When I woke to news of the mass murders in Orlando last month I was devastated. The pain was visceral. I cried for days. Dozens of my queer compatriots were gunned down while celebrating their lives during Pride month. It made me ill.

My partner is a man who hasn’t been steeped in the LGBTQ community. He knows gay folks and he is asks questions to figure out stuff and is kind and open to finding out why the community is so important to me. But, he does not have the history or connection with it that I do.

He asked me a question I have been rolling over in my brain for a while now. “Why are gay people shocked by this?”

Its a legitimate question. He is a Black man in America. He sees men like him executed and murdered by police. He sees Black men vilified and threatened with death and extinction by government forces as well as bigots in society. He lives with the fact that his gender and skin color make him appear “threatening” when he leaves the house.

So, why were so many gay folks shocked by the murders in Orlando?

I have my theories. I think that for many LGBTQ folks, the treat of violence based on our sexual orientation has been theoretical. Yes, we know people hate us. Yes, we have stories about how this or that epithet was thrown, how we were bullied in school, but violence resulting in death is something distant to many of us. Deadly violence happens in the “backward” parts of America. Matthew Shepard was killed in a fly-over western state most of us have never been too. We know a few trans folks have been killed in cities, but they are trans, not gay. We create distance for ourselves.

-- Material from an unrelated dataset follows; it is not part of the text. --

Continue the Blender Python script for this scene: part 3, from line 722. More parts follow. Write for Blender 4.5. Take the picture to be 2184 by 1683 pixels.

I have been out for 30 years. The worst harassment I got was in college. I was the target of death threats and I knew a group of Young Republicans (yes, the college group, not just conservative kids) had targeted me for a “fix-it rape” if they got an opportunity. But I chose to be out and be an activist for gay rights. I accepted the potential violence as part of my choice to fight for rights. I wasn’t just living my life as a gay person. I chose to be on the front lines of the fight.

The thing is, most people don’t choose to be in that roll. Most LGBTQ folks want to just live their lives without a threat of being fired, or losing their kids, or losing their housing, or being beaten up in a bathroom because they love someone of the same sex. Most people don’t see going to a bar, in the gay part of town, during Pride and not hitting on heteros or “flaunting” it in the street by holding hands as something that makes them a target.

Being queer today, and for the better part of the past two decades has meant putting up with mean comments and harassment, but we have safer parts of town. We can be out in bigger cities. Some states offer some protections. We can get married now. This means the treat of violence when we just exist is theoretical, something we can forget about and go dance and kiss a pretty girl and have fun.

Being Black is different. The violence isn’t just from some lone individual or some church group. It is systematically engaged in by the police. It is on the news every day. It is in your neighborhood, on your walk home, how you are treated in the bank and the grocery store. The threat of violence is ever-present. Violence, when it is recorded on video or live streamed on Facebook doesn’t stop. People still find ways to justify a police officer shooting an unarmed man in the head while he is pinned to the ground and call it “reasonable action” because Black skin is a threat.

This makes the response of the the community different. This difference is why I think the LGBTQ community has a chance at creating gun law changes. We have a singular traumatic event (Orlando) to point too and rally around. Yes, gay people are killed regularly in the United States (look at the crime stats for this). However, when the numbers are looked at, it happens less often for LGBTQ folks than Black people. Additionally, it is much less common for agents of the state to kill LGBTQ folks than it is for them to kill Black folks.

It is easier to look for solutions to control gun access and mobilize around ending violence from random people and sporadic incidents than it is to mobilize to de-militarize a police force that now knows it can get away with murdering people on film with a shrug and a half-baked excuse for why someone in handcuffs hung themselves in a cell with four other people.

I have hope that the LGBTQ community can take steps to end some of the rampant gun violence in America. I think we can do it. As for ending Black men being murdered by police, I am at a loss. I feel like I have reached a point with police murdering Black men like you do when you get beaten. At some point, an assault can be so bad you leave your body and no longer comprehend what is really happening. I don’t know what to do with that or how to come back and fight.

This is why I think queer folks were shocked when a gunman killed 50 of our brothers and sisters and Black folks are angry and sad about another police shooting, but not shocked. And it sickens me that Black men being murdered is so common that it is not shocking anymore.